Ce n’est pas surprenant parce que le Québec que représente le Bloc est différent. Le principe de base de la lutte aux changements climatiques est de rendre coûteux de polluer et de rendre payant de faire des efforts. Or, chaque Canadien émet deux fois et demie plus de GES qu’un Québécois. C’est donc dire qu’un gouvernement canadien qui adhérerait au principe de base de Kyoto et de Paris, en faisant en sorte que ça coûte cher de polluer et que ce soit payant de ne pas le faire, offrirait le gros lot aux Québécoises et aux Québécois.

C’est pourquoi les partis qui aspirent au pouvoir doivent faire le grand écart : la lutte au réchauffement planétaire est impossible sans payer un prix politique. Ça implique soit de désavantager le Québec malgré ses efforts, comme c’est actuellement le cas, ou de punir l’Ouest pour sa contribution spectaculaire à la hausse des GES depuis 30 ans. Les partis fédéralistes ont fait leur choix, il y a bien longtemps.
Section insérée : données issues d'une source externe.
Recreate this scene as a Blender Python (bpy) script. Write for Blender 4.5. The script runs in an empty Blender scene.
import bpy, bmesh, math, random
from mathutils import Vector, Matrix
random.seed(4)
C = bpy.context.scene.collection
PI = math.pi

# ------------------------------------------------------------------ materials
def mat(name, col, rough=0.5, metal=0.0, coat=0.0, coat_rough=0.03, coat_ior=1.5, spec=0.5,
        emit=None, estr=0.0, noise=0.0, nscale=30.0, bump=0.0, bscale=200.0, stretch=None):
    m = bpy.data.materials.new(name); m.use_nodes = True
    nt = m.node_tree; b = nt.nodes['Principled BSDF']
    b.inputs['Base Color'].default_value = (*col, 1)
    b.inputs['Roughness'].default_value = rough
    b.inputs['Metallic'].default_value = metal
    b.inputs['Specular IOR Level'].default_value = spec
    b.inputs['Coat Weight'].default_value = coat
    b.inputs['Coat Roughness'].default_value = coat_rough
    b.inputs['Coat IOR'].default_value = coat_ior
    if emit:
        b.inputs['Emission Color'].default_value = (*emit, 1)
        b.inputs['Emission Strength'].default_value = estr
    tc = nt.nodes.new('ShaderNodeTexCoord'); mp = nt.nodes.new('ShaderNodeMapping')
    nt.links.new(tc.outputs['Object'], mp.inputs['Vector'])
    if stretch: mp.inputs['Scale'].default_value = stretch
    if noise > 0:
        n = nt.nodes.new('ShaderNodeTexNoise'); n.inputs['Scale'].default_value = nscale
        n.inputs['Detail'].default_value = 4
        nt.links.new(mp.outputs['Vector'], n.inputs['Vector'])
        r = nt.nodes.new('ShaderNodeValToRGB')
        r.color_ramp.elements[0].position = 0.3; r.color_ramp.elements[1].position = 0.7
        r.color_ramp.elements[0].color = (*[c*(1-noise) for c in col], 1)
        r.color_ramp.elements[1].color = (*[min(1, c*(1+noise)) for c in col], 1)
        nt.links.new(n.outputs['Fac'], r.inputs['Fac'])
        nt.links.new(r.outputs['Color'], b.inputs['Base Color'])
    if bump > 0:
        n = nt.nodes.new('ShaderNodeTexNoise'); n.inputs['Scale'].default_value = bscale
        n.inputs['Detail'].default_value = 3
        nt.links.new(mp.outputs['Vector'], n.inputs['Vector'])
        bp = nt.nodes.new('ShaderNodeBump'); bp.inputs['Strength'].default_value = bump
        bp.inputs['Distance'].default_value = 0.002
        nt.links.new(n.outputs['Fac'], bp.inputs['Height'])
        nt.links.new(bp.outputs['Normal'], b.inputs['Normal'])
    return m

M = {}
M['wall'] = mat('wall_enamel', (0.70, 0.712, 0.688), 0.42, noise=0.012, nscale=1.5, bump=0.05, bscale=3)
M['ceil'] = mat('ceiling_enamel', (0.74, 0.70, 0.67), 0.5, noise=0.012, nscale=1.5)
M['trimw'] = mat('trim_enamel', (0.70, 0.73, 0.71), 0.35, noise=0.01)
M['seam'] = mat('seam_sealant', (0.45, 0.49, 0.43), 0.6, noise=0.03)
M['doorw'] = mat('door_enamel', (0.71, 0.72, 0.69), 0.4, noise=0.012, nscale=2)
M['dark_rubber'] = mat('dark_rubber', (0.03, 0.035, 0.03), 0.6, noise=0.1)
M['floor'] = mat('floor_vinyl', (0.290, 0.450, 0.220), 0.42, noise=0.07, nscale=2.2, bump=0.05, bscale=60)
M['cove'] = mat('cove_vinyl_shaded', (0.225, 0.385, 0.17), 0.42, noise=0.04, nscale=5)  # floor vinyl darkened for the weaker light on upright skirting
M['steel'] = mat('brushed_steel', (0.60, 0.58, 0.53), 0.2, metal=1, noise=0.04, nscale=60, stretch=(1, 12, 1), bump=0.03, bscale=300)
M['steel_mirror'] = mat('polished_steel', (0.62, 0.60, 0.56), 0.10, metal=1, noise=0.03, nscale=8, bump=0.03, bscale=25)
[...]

C’est ainsi que nous nous trouvons devant une urgence climatique et qu’Ottawa continue de se mettre la tête dans les sables bitumineux. La stratégie des libéraux passe par l’imposition d’une taxe carbone dans les provinces récalcitrantes. Mais Justin Trudeau s’est engagé à remettre les profits de cette taxe en crédits d’impôt aux citoyens de ces mêmes provinces. Il ne sera donc toujours pas coûteux de polluer ni payant de ne pas le faire. Sans parler des milliards versés par le gouvernement en subventions aux énergies fossiles…

Quant aux conservateurs, leur plan environnemental est d’imposer Énergie Est au Québec contre sa volonté pour exporter davantage le pétrole le plus polluant au monde. Ils ont le mérite de la transparence : ils n’essaient même pas de cacher qu’ils font bien peu de cas des opinions des Québécoises et des Québécois.

Le Canada n’a pas de plan vert, il a un plan pétrole. Certes, l’indépendance du Québec nous permettrait d’éviter qu’Ottawa nous impose de force un pipeline, comme il a le pouvoir de le faire et comme les tribunaux en Colombie-Britannique l’ont récemment réaffirmé. Mais les changements climatiques ne s’arrêtent pas aux frontières pour épargner les bons élèves. Nous sommes tous dans le même bateau.

Les militantes et les militants écologistes mènent une lutte mondiale avec une perspective québécoise en oubliant un peu trop le Canada. Il faut le ramener dans l’équation. Il devrait être choquant de constater que le gouvernement québécois, que certains qualifient de « climatopassif », a un plan de sortie des énergies fossiles plus ambitieux que le Parti vert du Canada.